Image: A diorama showing
the inimical relation between two extinct species
at the La Brea Tar Pits Museum in Los Angeles.
Author photo.

Trump at the Top of the GOP Heap

The GOP heap (April 2016), © 2016 Susan Barsy
With Donald Trump’s sweep of five more states yesterday, his two remaining opponents in the GOP are looking more and more like also-rans.  Trump has not yet sewn up the nomination, but the odds that he will are increasing.  His victory in the so-called ‘Acela’ states demonstrated, perhaps more than any win up to now, that he is not a fringe candidate—that he has broad geographic appeal and can secure votes among diverse demographics.  Last night, for example, he carried the Philadelphia suburbs, defying those who imagine that Trump’s followers are mainly people of low means and education.

Last night, Trump won more than 53 percent of the Republican vote.  Ted Cruz, his nearest rival, polled dismally, placing third in four of the five contests, more damning proof of the Texan’s unpopularity in the moderate eastern regions.  In remarks following his victory, Trump deftly portrayed Cruz’s recent procedural maneuvering (e.g. wooing convention delegates) as ethically dubious and irrelevant.  While Cruz hopes to win nomination on the convention’s second ballot, Trump expects to win on the first, rendering Senator Cruz’s efforts nugatory.

And, honestly, if Trump continues to moderate his tone, it is difficult to avoid concluding he will be the Republican nominee.  Last night’s remarks showed him looking confidently ahead to Indiana and beyond that to the general election, where he will offer Secretary Clinton a formidable challenge.

Our Political Parties Are Behind the Times

REAL CLEAR POLITICS is offering a mind-bending set of survey results showing how respondents would vote in hypothetical general-election match-ups.  A number of organizations conduct these surveys, and at the moment the results of all of them are pretty consistent.

Clinton vs.
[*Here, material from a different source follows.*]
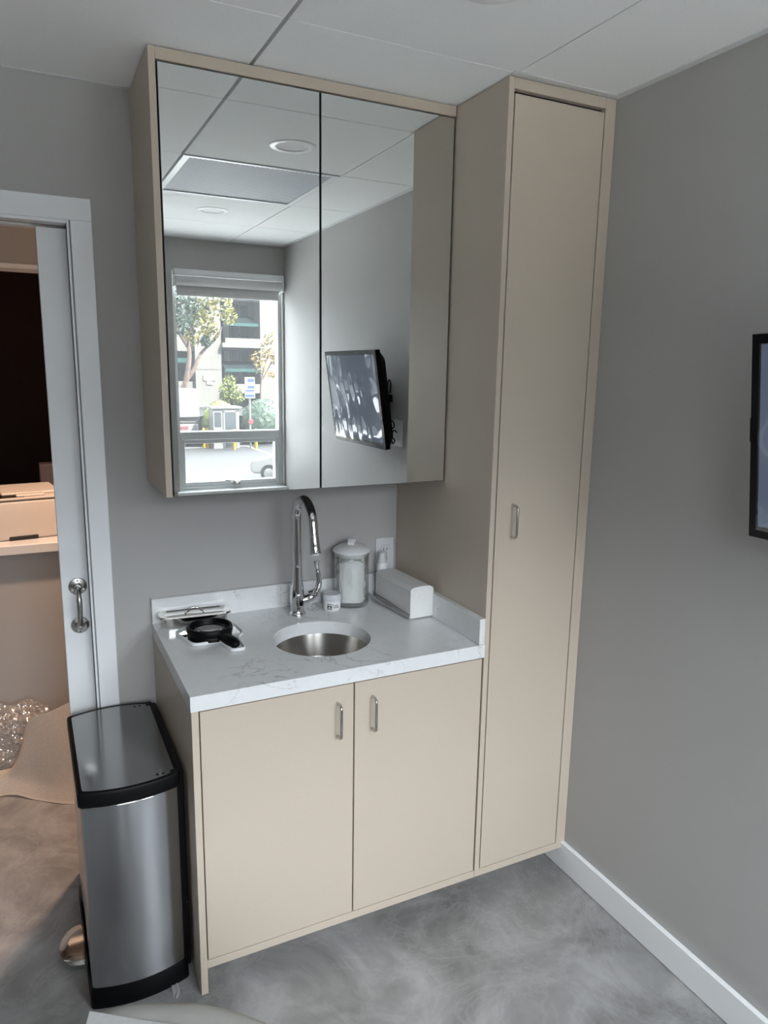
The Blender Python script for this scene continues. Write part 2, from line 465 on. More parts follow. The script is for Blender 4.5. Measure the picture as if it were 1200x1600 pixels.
# door casing and jambs
bm = bmesh.new()
box(bm, -1.031, -.975, -.016, 0, 0, 2.045, bev=.0015)
box(bm, -1.99, -.975, -.016, 0, 2.045, 2.104, bev=.0015)
box(bm, -1.99, -1.934, -.016, 0, 0, 2.045, bev=.0015)
box(bm, DX1, -1.034, -.010, .034, 0, 2.045, bev=.001)
box(bm, DX1, -1.034, .086, WT+.01, 0, 2.045, bev=.001)
box(bm, DX0-.006, DX0, -.010, WT+.01, 0, 2.045, bev=.001)
box(bm, DX0, DX1, -.010, .034, 2.036, 2.045, bev=.001)
box(bm, DX0, DX1, .086, WT+.01, 2.036, 2.045, bev=.001)
box(bm, DX1+.0, -.99, WT, WT+.014, 0, 2.1)
box(bm, -1.99, -.99, WT, WT+.014, 2.045, 2.1)
struct('trim_5', bm, M_trim)
# sliding pocket door
d = struct('door_1', BX(-1.1165, -.30, .041, .080, .008, 2.030, bev=.0015), M_trim)
hx, hz0, hz1 = -1.071, .868, .992
bm = bmesh.new()
for z, s in ((hz1, 1), (hz0, -1)):
    b2 = bmesh.new(); lathe(b2, [(0, 0), (.0265, 0), (.027, .0015), (.025, .0045), (.012, .0065), (.009, .012), (0, .012)], n=32)
    for v in b2.verts:
        x, y, zz = v.co; v.co = (hx+x, .041-zz, z+y)
    me = bpy.data.meshes.new('t'); b2.to_mesh(me); b2.free(); bm.from_mesh(me)
tube(bm, cat([(hx, .036, hz1-.002), (hx, .014, hz1-.006), (hx, -.002, hz1-.022), (hx, -.007, (hz0+hz1)/2), (hx, -.002, hz0+.022), (hx, .014, hz0+.006), (hx, .036, hz0+.002)], 6),
     [.0075]*3+[.0072]*4+[.0068]*6+[.0078]*11+[.0068]*6+[.0072]*4+[.0075]*3, n=14)
hd = obj('door_handle', bm, M_nickel, d, smooth=40)
for z, s in ((hz1, 1), (hz0, -1)):
    for k in range(3):
        a = PI/2*s+k*2*PI/3
        bm = bmesh.new(); tube(bm, [(hx+.0185*math.cos(a), .0385, z+.0185*math.sin(a)), (hx+.0185*math.cos(a), .0350, z+.0185*math.sin(a))], .0034, n=10)
        obj('screw', bm, M_polish, hd, smooth=30)

# hall beyond the doorway
struct('wall_hall', box(BX(XL-.15, WR+.15, .98, 1.10, 0, .895), XL-.15, WR+.15, .98, 1.10, 2.035, H+.1), M_wall)
struct('wall_hall_left', BX(XL-.15, XL, WT, 3.2, 0, H+.1), M_wall)
struct('wall_hall_right', BX(WR, WR+.15, WT, 3.2, 0, H+.1), M_wall)
struct('wall_hall_back', BX(XL-.15, WR+.15, 3.2, 3.3, 0, H+.1), M_darkwood)
struct('ceiling_hall', BX(XL-.15, WR+.15, WT, 3.3, H, H+.1), M_ceil)
struct('trim_6', BX(XL, WR, .972, 1.108, 2.018, 2.035), M_trim)
bm = BX(XL, WR, .935, 1.60, .895, .935, bev=.003)
tag(obj('hall_counter', bm, M_quartz), 'veined white stone counter in the hall under the printer', 'counter')
ld = bpy.data.lights.new('hall_lamp', 'SPOT'); ld.energy = 120; ld.color = (1.0, .64, .43); ld.shadow_soft_size = .05
ld.spot_size = math.radians(100); ld.spot_blend = .45
lo = bpy.data.objects.new('hall_lamp', ld); COL.objects.link(lo); lo.location = (-.86, .45, 2.36)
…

Trump
Clinton would win

Clinton vs. Cruz
Clinton would win, but more narrowly

Clinton vs. Kasich
Kasich would win

Sanders vs. Trump
Sanders would win

Sanders vs. Kasich
Sanders would win

Sanders vs. Cruz
Sanders would win

These fascinating results help correct the myopia that sets in during the primary season, when passions within the parties control the focus.  On the Democratic side, Sanders is losing the delegate race to Clinton, yet in a general election he might fare better than she.  His positions, though untenable, might be more palatable than the kinds of ideas the Republicans are touting, for according to the polls, he would beat any of the remaining GOP candidates handily.

Interestingly, Clinton, though holding her own within her party, would fare less well than Sanders nationally.  She will be lucky if Donald Trump becomes the Republican nominee, because, of the three remaining GOP candidates, he is the only one she can probably beat.  She might be beaten by Cruz, and the lowly Kasich, according to these numbers, would defeat her easily.

Overall, these surveys highlight the blinkered condition of the parties.  Sanders, the candidate the Democratic establishment has refused to accept, points up the existence of a dominant voter base that Clinton’s candidacy isn’t capturing.  Clinton is electable, but Sanders is even more electable than she.  Old-style Democrats don’t want to see this.  They don’t want to abandon the comfortable centrist positions they’ve grown accustomed to.  They’re ignoring the reveille: new, more egalitarian policies are what the nation wants and needs.

On the Republican side, we see confirmation of what we knew from the start, that the Republican field was weak though large.  The two Democratic candidates are more in sync with national sentiment than are their counterparts in the GOP.  Overall, the Democrats are more likely to prevail.  Meanwhile, the GOP’s most viable candidates, Trump (on the basis of primary support) and Kasich (on the basis of electability), are those the party has been most unfriendly toward.  Cruz’s candidacy provides the sole hope for the staunchly conservative wing of the Republican party, a minority element that continues to jeopardize the health of a national mainstream Republicanism.

Neither political party has proved adept at accommodating the sentiments of the voters, who are demanding new leadership and significant ideological reform.